## WHAT YOU SHOULD DO
Would you quote the material below from its first line through the line containing "from mathutils.geometry import", exactly and with both ends included?

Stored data
------------------------------------------------

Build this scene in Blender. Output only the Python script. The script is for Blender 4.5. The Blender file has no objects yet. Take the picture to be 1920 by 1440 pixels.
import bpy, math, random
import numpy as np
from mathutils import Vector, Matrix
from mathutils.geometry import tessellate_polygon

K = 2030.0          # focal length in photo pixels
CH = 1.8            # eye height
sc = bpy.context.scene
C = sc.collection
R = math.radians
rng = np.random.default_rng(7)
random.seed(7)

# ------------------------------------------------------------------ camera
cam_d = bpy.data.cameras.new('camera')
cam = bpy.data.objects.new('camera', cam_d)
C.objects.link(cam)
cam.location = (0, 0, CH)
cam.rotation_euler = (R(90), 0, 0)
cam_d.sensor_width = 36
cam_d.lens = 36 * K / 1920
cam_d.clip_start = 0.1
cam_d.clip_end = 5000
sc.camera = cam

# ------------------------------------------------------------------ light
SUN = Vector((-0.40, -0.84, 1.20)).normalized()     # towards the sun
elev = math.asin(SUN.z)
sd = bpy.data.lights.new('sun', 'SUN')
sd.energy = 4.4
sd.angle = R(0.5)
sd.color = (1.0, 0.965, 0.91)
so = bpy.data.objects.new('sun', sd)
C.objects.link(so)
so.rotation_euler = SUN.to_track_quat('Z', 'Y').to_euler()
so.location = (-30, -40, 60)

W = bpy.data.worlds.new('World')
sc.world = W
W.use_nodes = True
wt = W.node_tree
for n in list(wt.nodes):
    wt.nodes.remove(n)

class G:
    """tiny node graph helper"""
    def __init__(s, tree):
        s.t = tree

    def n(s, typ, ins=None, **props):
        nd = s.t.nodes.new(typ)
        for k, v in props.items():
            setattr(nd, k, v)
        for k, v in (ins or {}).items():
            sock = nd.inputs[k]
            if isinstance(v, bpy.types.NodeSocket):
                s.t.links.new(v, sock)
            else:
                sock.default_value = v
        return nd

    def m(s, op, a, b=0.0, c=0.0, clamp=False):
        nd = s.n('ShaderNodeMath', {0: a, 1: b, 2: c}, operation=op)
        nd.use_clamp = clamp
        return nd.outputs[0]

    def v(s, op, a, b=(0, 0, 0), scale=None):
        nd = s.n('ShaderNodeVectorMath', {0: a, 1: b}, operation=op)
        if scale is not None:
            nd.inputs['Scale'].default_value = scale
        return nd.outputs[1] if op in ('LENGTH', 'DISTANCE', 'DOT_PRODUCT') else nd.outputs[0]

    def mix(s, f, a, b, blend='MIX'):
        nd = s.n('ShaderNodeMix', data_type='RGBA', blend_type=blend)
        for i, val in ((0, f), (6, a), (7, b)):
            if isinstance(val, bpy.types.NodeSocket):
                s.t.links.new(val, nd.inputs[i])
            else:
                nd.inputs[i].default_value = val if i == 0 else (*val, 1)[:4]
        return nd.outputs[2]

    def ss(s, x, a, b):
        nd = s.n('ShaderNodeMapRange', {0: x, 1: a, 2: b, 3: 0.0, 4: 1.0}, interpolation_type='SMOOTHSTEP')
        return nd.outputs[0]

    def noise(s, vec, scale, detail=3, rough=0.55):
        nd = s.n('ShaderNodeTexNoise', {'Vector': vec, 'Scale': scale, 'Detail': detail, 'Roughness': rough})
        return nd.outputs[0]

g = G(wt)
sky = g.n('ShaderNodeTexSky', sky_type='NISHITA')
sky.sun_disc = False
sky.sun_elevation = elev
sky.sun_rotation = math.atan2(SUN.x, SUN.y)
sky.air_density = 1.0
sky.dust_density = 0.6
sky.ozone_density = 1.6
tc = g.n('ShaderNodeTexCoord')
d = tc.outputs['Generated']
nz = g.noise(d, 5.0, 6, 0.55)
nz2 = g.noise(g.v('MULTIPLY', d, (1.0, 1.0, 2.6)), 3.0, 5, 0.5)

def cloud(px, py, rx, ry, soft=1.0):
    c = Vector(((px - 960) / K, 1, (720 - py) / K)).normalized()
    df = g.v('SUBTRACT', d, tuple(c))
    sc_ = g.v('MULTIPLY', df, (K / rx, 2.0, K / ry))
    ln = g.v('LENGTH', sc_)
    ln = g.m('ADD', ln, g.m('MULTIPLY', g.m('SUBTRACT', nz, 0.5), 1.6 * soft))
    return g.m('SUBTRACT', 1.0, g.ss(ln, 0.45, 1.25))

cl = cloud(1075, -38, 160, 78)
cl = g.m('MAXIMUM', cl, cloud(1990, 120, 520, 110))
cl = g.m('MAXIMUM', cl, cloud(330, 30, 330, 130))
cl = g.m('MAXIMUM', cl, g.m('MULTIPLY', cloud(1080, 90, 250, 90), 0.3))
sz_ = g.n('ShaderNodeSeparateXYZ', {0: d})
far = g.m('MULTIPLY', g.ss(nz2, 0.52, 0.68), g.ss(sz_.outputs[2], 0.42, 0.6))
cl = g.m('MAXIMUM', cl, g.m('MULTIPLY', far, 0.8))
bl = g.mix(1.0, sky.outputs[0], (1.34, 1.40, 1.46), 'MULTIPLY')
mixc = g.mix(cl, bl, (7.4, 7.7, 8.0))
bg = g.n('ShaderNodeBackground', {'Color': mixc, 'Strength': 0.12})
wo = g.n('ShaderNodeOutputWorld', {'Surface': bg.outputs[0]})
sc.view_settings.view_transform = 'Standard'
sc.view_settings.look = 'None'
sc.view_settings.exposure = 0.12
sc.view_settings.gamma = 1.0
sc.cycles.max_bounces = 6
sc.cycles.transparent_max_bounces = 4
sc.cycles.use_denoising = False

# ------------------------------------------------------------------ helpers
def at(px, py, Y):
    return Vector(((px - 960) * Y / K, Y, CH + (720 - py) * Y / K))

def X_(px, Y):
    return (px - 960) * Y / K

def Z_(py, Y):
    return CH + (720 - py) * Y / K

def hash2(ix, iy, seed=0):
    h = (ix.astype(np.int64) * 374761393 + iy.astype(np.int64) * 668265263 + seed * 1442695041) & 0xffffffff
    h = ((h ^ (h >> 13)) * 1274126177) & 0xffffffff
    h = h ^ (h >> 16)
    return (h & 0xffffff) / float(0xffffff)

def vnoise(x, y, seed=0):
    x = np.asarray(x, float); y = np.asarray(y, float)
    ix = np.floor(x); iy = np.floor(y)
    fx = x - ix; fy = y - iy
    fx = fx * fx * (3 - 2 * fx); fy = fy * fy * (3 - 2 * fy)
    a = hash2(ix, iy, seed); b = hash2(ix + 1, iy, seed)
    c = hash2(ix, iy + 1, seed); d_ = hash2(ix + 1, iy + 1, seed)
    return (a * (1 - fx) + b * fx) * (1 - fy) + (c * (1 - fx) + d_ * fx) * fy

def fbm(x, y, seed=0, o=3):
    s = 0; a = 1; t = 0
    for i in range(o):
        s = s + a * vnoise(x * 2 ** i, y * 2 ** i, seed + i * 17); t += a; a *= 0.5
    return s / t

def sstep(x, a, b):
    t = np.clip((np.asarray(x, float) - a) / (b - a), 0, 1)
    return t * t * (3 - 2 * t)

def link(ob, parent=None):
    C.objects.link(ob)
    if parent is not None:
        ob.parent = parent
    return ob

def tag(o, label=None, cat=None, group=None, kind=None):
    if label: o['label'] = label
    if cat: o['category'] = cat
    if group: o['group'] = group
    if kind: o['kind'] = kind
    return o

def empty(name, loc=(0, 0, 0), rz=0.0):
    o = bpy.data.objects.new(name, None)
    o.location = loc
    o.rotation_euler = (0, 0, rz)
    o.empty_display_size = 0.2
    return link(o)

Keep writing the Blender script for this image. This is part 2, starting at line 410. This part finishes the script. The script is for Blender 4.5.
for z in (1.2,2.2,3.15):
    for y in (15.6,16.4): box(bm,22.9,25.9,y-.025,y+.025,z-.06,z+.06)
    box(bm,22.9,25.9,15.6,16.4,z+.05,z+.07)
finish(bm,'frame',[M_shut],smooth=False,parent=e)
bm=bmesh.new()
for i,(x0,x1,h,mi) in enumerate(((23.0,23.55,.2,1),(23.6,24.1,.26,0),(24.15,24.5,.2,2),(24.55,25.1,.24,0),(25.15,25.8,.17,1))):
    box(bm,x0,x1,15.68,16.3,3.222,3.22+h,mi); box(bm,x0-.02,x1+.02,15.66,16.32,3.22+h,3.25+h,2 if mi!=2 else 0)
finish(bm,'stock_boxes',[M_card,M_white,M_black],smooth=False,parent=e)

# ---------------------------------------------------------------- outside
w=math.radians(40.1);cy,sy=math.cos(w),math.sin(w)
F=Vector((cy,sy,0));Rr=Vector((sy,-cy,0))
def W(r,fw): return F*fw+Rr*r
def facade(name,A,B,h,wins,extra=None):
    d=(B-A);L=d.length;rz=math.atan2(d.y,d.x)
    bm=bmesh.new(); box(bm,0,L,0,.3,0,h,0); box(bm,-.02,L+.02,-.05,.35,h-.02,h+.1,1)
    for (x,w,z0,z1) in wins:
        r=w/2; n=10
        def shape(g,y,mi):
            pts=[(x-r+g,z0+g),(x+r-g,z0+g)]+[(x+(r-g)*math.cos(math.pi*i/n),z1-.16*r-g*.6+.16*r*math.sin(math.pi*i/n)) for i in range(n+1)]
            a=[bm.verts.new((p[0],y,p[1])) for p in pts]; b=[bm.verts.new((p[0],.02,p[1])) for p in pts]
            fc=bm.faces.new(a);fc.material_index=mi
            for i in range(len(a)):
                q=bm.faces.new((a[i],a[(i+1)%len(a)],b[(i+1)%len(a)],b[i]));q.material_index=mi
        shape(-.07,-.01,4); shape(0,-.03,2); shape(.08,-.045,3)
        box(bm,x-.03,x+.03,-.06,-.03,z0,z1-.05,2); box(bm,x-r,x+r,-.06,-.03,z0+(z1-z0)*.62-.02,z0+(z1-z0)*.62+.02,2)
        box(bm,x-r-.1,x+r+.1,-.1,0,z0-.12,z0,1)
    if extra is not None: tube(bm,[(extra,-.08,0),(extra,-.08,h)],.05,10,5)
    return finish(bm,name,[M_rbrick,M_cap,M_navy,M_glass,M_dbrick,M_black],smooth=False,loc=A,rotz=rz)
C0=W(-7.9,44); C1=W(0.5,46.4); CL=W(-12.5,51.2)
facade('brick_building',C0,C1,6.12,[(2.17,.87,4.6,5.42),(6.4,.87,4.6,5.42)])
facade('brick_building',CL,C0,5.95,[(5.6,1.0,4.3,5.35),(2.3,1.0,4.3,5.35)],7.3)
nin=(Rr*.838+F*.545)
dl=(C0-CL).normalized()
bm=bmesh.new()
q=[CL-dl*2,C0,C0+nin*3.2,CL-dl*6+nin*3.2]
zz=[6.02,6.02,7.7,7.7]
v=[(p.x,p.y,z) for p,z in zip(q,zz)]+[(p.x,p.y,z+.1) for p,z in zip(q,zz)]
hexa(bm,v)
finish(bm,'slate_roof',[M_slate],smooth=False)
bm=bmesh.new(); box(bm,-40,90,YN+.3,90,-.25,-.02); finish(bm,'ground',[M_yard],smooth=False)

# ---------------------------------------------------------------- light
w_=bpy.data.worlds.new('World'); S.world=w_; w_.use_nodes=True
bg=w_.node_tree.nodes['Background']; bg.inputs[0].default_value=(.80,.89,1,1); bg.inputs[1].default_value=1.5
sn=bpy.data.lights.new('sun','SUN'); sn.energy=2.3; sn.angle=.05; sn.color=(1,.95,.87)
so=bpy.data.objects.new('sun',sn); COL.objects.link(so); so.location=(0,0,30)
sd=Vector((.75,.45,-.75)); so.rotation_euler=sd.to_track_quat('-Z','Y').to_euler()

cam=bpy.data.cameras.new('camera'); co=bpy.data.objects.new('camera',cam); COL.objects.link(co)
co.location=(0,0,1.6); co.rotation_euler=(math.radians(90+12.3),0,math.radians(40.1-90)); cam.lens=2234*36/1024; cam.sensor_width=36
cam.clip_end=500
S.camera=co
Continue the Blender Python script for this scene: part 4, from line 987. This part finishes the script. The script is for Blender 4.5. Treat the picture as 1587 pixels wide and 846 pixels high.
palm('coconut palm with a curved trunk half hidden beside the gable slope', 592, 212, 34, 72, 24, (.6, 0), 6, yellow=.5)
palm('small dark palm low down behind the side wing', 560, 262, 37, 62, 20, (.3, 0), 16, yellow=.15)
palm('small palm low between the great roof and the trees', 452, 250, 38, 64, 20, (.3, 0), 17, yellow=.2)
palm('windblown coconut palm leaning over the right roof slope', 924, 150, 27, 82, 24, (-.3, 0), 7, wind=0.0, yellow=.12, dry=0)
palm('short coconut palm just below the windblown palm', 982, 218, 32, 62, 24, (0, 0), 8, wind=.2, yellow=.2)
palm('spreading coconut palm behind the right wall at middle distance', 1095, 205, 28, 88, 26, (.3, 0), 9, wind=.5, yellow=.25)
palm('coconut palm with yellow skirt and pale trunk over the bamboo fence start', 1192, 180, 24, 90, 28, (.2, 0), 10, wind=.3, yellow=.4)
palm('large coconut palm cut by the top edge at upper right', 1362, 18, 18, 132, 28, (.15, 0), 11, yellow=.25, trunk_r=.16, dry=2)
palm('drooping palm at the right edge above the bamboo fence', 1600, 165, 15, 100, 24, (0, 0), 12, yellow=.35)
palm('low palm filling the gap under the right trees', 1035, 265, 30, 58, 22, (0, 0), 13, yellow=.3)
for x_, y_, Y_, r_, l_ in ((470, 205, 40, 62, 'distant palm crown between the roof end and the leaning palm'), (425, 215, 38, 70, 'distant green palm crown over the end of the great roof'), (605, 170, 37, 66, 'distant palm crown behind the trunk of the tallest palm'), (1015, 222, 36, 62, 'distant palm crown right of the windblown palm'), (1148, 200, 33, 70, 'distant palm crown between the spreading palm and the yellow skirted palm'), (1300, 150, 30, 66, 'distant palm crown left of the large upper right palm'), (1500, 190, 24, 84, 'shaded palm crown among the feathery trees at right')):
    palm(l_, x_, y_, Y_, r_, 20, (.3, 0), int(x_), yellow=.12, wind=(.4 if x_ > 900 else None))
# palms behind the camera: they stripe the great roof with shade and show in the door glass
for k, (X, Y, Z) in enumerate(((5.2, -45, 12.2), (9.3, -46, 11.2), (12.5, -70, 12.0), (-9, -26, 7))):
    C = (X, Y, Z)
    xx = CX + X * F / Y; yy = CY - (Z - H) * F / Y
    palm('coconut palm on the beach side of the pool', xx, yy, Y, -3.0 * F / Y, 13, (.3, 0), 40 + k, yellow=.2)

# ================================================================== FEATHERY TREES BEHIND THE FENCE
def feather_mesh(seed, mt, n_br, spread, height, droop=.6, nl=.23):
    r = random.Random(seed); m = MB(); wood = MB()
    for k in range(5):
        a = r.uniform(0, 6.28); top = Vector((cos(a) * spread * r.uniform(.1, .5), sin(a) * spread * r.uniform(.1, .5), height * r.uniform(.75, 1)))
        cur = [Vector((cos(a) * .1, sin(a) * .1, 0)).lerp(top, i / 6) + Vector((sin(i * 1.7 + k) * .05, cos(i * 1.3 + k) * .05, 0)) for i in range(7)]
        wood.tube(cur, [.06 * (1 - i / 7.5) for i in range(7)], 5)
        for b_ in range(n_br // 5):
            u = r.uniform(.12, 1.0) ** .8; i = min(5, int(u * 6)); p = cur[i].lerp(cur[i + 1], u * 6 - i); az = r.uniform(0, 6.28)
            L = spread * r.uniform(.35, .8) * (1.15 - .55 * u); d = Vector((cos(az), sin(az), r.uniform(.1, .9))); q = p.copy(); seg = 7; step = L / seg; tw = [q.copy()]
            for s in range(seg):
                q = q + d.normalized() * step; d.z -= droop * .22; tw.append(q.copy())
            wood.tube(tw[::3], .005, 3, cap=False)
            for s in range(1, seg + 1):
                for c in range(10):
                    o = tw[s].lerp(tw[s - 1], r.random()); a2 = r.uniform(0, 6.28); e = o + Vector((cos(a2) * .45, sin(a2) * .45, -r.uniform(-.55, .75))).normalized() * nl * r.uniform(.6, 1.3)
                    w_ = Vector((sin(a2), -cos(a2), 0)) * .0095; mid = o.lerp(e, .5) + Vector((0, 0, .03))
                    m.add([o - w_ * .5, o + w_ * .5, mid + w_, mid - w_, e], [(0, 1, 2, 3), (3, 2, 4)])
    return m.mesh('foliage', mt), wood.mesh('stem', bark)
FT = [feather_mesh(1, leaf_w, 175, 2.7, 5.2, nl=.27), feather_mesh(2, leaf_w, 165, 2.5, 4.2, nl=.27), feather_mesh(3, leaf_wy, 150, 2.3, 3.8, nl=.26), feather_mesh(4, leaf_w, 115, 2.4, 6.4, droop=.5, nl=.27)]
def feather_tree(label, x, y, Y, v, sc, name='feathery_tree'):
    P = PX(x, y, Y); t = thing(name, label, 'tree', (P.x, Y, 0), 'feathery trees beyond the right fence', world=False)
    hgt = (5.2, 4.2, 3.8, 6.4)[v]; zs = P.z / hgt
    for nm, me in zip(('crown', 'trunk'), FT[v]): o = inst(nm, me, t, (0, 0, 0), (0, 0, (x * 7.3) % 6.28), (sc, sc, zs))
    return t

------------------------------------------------

## RESPONSE BELOW
Build this scene in Blender. Output only the Python script. The script is for Blender 4.5. The Blender file has no objects yet. Take the picture to be 1920 by 1440 pixels.
import bpy, math, random
import numpy as np
from mathutils import Vector, Matrix
from mathutils.geometry import tessellate_polygon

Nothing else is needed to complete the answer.